Saturday, December 9, 2017

The Princess and the Pea

December 10, 2017

Second Sunday of Advent
Lectionary: 5
Reading 1 : IS 40:1-5, 9-11
Responsorial Psalm: PS 85:9-10-11-12, 13-14
Reading 2:2 PT 3:8-14
Gospel: MK 1:1-8


It took a great deal of my adult life before I realized what it truly meant to love another person.   Growing up I had no idea what a Sacrament was.   I did not know that Holy Matrimony was a channel of grace through which God made it possible for two people to begin to love each other unconditionally.   It wasn’t until I began to research the Catholic church that I stumbled upon this teaching and my eyes were opened to the problems I had been having in relationships.  Then watching Julie, my precious wife, love me completely even at my worse.  It changed for me what love was.

 In the first reading from Isaiah, it talks about comfort.  “Comfort, give comfort to my people, says your God. Speak tenderly to Jerusalem.”   For most of my life, I would have told you that being comfortable meant being free from pain.  It meant having enough money to buy whatever you desired.  Comfort was having plenty of food to eat and enough soda to make it through a long night of computer gaming.  It wasn’t until after I had my spine fused, twenty-six bolts screwed into the vertebrae, and six feet of titanium rods inserted into my body that I began to see a new vision of what comfort truly was. 

 Comfort is having no wrinkles in the sheet when your back is so sensitive that you feel like the “princess and the pea.”  It is found in having a wife who smoothes those sheets every time you move because you keep causing the wrinkles yourself.   Comfort is your spouse walking by your side, helping you take painful step by step, to make sure you don’t give up and stop moving.   It is in waking up from another drug-induced stupor, where you are trying just for a moment to hide from the pain, and finding that welcoming face of the woman who isn’t leaving you for being less, isn’t leaving you despite your bad mood, your inability to care for yourself, and despite the fact you feel like less of a man because you may never be able to provide for her again.   True comfort comes from watching her work hard, long hours to continue to provide for the family long after many others would have walked away.

 As we journey together through this Advent season, crossing into the Second Sunday, remember that is what Christmas is about.   God is offering you a new Exodus, a journey from the slavery of sin, into the life of a child of God.   Like my wife, who has shown me more than any other human what it means to be like Jesus, He is constantly waiting for you to just open your eyes and see that He has never left your side.  He offers you a relationship deeper and more intimate than any relationship you have ever had.   One in which you receive all of Him, nothing held back, Body, Soul, Blood, and Divinity, in the Most Holy Sacrament of the Altar.
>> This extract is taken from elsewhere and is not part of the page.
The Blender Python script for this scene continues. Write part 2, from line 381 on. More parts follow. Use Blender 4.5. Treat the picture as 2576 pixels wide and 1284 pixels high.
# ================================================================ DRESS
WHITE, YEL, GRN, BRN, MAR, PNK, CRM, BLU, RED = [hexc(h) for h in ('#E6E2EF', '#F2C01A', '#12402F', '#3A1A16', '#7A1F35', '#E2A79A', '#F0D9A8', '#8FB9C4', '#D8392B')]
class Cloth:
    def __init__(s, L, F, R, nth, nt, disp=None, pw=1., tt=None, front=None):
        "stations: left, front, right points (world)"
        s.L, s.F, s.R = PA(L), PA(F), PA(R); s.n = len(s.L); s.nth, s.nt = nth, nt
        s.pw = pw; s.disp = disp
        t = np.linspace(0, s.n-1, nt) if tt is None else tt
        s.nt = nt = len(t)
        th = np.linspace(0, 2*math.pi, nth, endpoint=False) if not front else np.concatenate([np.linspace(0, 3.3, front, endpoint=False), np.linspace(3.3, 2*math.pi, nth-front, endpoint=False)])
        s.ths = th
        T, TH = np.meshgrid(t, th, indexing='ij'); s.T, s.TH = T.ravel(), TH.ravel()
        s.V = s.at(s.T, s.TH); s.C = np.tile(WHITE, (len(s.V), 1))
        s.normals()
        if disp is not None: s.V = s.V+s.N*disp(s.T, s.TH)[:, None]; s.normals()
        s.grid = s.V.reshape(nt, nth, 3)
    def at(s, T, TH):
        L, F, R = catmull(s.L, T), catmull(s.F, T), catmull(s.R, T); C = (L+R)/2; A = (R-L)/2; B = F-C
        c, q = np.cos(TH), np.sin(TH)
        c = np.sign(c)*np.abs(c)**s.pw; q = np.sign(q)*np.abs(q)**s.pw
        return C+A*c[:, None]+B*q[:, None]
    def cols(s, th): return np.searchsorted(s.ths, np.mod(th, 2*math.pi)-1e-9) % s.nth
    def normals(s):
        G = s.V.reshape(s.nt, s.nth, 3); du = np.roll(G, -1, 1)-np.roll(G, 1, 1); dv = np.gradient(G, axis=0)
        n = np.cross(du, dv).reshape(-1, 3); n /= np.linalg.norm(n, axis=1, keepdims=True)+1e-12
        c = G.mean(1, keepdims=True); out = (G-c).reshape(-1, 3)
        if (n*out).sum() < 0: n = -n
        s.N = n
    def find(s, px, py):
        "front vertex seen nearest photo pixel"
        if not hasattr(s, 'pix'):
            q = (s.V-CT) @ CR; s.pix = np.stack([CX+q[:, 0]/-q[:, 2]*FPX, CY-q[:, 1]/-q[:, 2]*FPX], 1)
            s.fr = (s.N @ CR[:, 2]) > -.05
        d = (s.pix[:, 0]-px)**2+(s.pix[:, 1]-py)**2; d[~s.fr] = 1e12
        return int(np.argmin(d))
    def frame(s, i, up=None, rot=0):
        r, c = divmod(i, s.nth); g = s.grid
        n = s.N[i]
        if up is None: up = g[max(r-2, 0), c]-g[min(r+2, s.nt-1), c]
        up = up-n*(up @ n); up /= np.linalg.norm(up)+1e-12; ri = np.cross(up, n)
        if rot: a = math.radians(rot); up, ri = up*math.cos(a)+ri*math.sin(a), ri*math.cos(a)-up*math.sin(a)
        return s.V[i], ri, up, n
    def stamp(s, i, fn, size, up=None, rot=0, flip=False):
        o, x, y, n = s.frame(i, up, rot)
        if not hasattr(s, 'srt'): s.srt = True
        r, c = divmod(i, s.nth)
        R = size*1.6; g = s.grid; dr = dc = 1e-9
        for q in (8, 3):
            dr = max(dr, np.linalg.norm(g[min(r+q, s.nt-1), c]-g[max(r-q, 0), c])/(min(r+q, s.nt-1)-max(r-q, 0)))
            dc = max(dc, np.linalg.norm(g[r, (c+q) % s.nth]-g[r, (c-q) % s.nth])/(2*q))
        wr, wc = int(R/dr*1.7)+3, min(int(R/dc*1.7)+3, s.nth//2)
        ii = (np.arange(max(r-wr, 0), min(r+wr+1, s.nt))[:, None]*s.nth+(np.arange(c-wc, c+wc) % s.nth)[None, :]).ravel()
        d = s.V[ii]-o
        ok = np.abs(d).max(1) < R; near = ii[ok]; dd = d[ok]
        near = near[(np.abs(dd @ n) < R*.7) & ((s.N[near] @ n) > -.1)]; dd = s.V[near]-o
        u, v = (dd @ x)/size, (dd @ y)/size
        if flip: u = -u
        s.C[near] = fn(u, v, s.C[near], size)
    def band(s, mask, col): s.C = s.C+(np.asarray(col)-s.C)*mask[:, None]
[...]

 I think that is part of why we Catholics are so intent on preserving Holy Matrimony.  It is more than just a document, more than just a relationship between two people.   It is life creating!   It is inviting God into your lives in order to bring about new life, to bring Comfort, to bring the graces necessary to even hope to live a life that looks like the one my wife has shown to me.   We Christians are the Church, the Bride of Christ.  He offers us that same relationship.  He also calls us to be His Body in the World.  Take some time this Advent to pray, go to the Sacrament of Reconciliation, ask yourself how are you showing comfort to others?   How can you be more like Christ?  How can you let Him be born into your heart so fully that when others lift their eyes from yet another stupor brought on by the drugs of this world, they see Him waiting to lead them out of it?  Then, go and be that person.